### Material for the task
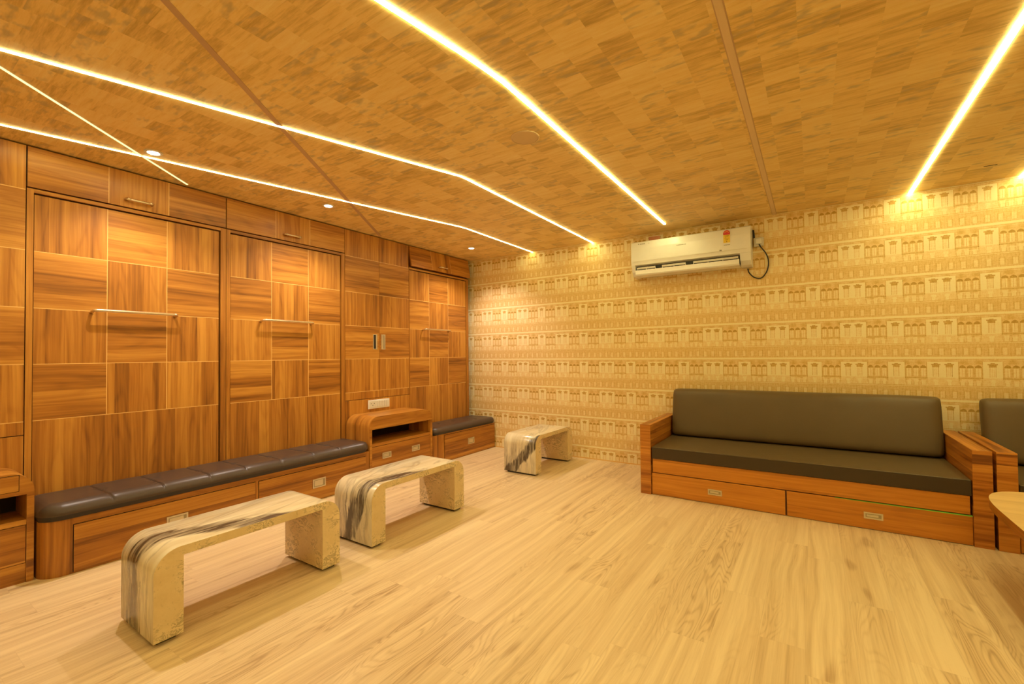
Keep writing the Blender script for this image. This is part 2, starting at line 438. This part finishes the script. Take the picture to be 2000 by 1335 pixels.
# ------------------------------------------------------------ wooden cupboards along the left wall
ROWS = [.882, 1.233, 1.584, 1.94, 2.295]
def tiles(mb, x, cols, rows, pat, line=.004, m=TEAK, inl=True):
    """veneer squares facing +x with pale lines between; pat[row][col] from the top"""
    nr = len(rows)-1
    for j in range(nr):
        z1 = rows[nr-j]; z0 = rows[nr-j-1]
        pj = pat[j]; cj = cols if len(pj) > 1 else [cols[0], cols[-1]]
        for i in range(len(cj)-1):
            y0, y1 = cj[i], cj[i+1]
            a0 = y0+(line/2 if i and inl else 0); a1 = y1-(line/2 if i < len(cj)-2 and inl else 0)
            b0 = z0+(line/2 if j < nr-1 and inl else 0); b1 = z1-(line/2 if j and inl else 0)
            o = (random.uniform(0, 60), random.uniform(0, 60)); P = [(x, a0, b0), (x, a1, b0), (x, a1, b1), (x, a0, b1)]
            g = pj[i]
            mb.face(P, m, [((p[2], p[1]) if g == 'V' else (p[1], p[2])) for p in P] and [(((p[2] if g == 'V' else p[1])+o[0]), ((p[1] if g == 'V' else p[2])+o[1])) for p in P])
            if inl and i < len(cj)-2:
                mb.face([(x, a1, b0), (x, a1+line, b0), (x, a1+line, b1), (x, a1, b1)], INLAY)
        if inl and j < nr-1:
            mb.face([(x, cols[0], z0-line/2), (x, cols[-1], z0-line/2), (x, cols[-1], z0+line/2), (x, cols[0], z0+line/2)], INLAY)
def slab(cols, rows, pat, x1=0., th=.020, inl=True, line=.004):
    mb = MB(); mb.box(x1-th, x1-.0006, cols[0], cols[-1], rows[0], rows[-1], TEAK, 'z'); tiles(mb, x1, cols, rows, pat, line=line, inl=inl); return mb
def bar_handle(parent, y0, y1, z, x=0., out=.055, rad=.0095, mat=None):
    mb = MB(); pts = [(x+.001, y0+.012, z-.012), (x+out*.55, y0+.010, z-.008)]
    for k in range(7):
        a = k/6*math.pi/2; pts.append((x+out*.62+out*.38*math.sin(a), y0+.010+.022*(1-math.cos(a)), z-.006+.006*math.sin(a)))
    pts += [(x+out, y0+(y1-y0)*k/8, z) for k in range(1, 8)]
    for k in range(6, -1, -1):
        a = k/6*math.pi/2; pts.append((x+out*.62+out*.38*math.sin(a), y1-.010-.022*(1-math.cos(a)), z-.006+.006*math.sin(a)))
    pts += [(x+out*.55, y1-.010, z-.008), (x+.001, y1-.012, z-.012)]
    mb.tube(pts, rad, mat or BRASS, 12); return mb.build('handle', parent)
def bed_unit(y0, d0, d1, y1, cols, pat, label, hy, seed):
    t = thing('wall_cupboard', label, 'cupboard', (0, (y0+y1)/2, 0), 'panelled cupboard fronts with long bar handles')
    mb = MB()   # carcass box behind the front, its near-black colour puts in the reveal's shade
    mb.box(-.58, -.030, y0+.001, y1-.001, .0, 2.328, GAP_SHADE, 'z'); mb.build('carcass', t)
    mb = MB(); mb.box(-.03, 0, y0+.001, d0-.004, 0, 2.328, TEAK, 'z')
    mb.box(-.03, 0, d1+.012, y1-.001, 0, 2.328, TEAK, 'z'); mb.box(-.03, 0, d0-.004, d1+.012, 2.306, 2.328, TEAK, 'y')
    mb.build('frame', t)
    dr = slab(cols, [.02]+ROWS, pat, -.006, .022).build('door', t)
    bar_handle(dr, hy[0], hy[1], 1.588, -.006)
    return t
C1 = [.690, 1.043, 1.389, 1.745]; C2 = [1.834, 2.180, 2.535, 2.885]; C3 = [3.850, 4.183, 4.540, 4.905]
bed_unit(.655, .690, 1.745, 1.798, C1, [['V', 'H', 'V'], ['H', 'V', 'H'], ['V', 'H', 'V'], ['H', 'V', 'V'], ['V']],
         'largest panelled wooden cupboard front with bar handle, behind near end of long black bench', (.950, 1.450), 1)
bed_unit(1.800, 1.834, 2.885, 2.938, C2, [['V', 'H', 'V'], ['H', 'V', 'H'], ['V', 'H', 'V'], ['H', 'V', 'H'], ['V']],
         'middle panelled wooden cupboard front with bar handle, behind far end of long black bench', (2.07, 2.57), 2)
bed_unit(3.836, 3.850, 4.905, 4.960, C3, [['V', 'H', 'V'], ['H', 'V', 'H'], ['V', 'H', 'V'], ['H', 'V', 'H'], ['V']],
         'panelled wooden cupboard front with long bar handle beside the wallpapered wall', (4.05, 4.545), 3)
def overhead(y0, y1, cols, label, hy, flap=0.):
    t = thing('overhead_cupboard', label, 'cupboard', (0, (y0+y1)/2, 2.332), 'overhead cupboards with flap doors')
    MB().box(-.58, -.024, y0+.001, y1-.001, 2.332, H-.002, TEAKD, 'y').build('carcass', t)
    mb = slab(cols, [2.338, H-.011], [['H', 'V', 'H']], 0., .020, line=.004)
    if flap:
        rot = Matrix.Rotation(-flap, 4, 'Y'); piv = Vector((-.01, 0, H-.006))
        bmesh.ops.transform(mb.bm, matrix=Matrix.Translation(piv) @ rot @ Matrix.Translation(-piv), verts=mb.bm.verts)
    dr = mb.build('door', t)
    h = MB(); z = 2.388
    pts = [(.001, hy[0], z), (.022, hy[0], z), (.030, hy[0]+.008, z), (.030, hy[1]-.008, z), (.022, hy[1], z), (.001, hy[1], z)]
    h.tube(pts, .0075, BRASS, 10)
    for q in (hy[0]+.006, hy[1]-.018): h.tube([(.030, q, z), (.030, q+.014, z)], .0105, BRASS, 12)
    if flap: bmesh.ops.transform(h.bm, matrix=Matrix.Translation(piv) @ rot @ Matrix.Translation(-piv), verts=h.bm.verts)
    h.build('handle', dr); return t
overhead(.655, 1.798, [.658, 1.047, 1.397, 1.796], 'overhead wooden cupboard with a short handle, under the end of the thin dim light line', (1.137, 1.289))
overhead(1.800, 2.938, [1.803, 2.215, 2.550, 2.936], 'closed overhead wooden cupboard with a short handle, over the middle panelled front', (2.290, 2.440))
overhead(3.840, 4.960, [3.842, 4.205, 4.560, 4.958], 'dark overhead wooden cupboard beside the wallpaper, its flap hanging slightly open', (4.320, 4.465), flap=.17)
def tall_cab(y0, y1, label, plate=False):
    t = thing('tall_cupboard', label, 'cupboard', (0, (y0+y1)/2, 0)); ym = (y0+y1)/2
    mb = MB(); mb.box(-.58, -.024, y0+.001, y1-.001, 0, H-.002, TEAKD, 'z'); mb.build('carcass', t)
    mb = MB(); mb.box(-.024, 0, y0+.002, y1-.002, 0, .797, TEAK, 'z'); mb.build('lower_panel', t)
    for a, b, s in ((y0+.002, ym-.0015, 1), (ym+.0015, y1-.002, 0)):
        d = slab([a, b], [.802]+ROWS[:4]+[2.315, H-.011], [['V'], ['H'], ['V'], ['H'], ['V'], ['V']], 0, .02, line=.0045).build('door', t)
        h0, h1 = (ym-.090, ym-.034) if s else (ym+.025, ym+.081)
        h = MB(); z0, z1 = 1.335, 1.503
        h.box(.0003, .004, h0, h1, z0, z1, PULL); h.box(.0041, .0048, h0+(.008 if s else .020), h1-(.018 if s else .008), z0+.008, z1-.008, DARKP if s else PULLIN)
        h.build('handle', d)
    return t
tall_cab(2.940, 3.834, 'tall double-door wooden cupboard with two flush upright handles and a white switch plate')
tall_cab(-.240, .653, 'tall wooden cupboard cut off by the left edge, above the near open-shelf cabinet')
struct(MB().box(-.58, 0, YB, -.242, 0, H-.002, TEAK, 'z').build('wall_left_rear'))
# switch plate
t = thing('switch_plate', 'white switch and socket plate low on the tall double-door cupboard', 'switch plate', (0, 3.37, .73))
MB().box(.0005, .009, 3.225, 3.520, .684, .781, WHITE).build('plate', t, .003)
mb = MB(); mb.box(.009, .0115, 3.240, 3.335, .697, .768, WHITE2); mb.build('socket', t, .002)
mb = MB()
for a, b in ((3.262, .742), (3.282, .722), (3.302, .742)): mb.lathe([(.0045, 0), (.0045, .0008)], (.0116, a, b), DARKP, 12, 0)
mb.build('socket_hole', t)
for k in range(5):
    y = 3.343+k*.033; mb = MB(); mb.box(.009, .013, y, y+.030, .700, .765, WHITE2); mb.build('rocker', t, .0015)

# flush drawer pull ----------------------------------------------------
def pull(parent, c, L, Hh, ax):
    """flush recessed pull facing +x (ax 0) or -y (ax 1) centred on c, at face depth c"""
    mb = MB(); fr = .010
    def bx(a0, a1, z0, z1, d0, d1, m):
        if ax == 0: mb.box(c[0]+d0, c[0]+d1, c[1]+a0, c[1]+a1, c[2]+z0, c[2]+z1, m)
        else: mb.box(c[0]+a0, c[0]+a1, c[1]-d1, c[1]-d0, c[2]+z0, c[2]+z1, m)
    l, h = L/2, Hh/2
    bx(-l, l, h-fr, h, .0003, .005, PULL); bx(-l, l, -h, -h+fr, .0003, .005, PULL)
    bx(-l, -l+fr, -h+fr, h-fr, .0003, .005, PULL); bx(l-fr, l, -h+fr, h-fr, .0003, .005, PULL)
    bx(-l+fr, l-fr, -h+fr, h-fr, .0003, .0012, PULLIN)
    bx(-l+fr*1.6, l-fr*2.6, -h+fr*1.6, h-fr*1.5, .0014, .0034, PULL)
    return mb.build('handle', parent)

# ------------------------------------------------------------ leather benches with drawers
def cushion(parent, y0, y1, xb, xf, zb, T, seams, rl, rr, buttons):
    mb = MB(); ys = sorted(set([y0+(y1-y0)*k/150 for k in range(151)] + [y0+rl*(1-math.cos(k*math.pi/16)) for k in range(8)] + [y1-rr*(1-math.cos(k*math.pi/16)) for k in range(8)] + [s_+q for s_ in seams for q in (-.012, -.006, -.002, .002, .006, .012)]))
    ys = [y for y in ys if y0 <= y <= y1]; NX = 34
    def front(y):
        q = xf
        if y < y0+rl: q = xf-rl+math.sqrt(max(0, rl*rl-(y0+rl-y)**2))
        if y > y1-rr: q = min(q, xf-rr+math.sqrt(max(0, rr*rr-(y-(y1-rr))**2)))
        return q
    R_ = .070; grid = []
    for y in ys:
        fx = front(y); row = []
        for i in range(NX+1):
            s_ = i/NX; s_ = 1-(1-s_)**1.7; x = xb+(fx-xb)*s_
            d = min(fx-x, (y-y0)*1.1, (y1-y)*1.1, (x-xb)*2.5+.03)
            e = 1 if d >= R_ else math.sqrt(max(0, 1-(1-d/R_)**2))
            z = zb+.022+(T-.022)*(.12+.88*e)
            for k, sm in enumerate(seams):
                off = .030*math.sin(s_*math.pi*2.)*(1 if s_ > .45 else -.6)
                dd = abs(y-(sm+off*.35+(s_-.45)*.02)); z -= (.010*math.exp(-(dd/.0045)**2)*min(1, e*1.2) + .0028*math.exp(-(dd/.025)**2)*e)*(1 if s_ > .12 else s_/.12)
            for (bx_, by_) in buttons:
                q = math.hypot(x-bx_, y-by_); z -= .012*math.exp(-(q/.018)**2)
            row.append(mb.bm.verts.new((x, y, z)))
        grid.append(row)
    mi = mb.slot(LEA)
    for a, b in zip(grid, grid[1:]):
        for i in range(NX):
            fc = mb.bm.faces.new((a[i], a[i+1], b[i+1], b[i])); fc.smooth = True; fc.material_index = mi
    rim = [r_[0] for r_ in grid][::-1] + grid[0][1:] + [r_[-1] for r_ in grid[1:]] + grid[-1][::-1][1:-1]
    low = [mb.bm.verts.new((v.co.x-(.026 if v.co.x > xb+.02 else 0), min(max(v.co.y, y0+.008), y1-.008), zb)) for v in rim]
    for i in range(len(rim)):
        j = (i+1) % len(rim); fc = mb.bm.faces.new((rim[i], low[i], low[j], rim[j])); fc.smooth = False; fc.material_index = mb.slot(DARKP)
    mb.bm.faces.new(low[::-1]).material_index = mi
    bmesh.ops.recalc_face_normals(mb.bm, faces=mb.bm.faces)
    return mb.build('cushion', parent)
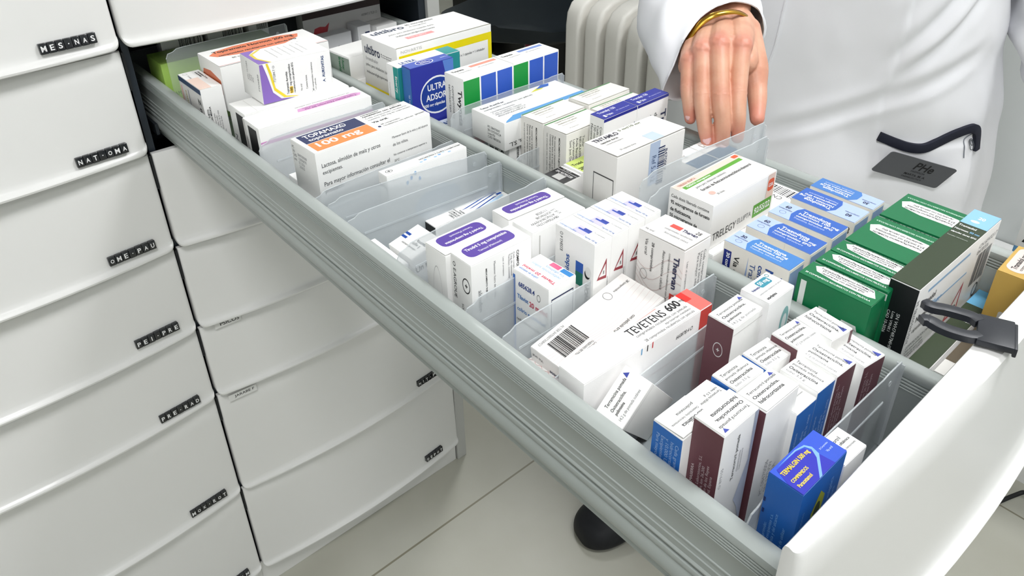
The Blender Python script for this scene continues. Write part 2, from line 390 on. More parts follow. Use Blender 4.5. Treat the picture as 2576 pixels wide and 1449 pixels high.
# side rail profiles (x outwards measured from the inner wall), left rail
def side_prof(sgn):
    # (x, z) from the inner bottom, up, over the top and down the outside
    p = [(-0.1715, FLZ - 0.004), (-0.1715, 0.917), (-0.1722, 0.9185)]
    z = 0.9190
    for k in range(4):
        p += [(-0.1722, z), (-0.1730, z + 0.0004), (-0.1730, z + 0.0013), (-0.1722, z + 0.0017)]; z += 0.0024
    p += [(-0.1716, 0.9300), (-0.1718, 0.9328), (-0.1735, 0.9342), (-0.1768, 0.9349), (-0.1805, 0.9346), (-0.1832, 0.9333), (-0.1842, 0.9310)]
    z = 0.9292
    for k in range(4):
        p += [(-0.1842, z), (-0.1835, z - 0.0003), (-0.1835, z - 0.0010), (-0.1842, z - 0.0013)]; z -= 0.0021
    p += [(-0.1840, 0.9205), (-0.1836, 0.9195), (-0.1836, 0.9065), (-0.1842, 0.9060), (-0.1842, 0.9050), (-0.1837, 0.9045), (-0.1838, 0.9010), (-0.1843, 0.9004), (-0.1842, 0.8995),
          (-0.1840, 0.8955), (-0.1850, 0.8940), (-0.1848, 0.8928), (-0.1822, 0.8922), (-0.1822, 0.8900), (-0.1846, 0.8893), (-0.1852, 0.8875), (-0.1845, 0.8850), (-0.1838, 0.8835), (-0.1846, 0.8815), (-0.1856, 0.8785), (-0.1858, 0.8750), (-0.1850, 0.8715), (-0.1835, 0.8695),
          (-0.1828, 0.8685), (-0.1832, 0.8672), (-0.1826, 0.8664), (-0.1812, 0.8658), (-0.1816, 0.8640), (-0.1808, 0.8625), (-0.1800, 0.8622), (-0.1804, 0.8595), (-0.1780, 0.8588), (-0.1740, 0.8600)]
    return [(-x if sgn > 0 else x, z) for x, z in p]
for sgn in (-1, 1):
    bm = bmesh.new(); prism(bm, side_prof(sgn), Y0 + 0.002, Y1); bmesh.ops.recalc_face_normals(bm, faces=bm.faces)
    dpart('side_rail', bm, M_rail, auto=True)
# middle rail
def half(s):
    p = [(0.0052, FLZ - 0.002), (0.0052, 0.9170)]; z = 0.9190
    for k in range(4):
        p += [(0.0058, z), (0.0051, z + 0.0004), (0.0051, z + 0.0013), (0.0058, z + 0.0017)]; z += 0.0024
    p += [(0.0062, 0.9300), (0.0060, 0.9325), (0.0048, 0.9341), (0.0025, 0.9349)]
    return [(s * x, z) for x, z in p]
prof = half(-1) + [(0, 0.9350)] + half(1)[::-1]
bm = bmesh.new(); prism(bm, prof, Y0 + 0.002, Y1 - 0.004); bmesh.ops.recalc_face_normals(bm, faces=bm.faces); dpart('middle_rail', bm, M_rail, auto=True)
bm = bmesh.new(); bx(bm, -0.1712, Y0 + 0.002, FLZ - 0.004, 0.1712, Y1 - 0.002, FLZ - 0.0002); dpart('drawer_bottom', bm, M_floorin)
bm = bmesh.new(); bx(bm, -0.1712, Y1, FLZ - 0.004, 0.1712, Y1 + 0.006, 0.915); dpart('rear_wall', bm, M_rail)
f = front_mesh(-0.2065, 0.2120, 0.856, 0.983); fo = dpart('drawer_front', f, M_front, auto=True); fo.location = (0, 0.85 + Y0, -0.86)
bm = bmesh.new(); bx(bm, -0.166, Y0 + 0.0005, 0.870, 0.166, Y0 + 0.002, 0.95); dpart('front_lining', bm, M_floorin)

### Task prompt
Copy every line above that includes the string "script".

### Written solution
Keep writing the Blender script for this image. This is part 2, starting at line 438. This part finishes the script. Take the picture to be 2000 by 1335 pixels.
The Blender Python script for this scene continues. Write part 2, from line 390 on. More parts follow. Use Blender 4.5. Treat the picture as 2576 pixels wide and 1449 pixels high.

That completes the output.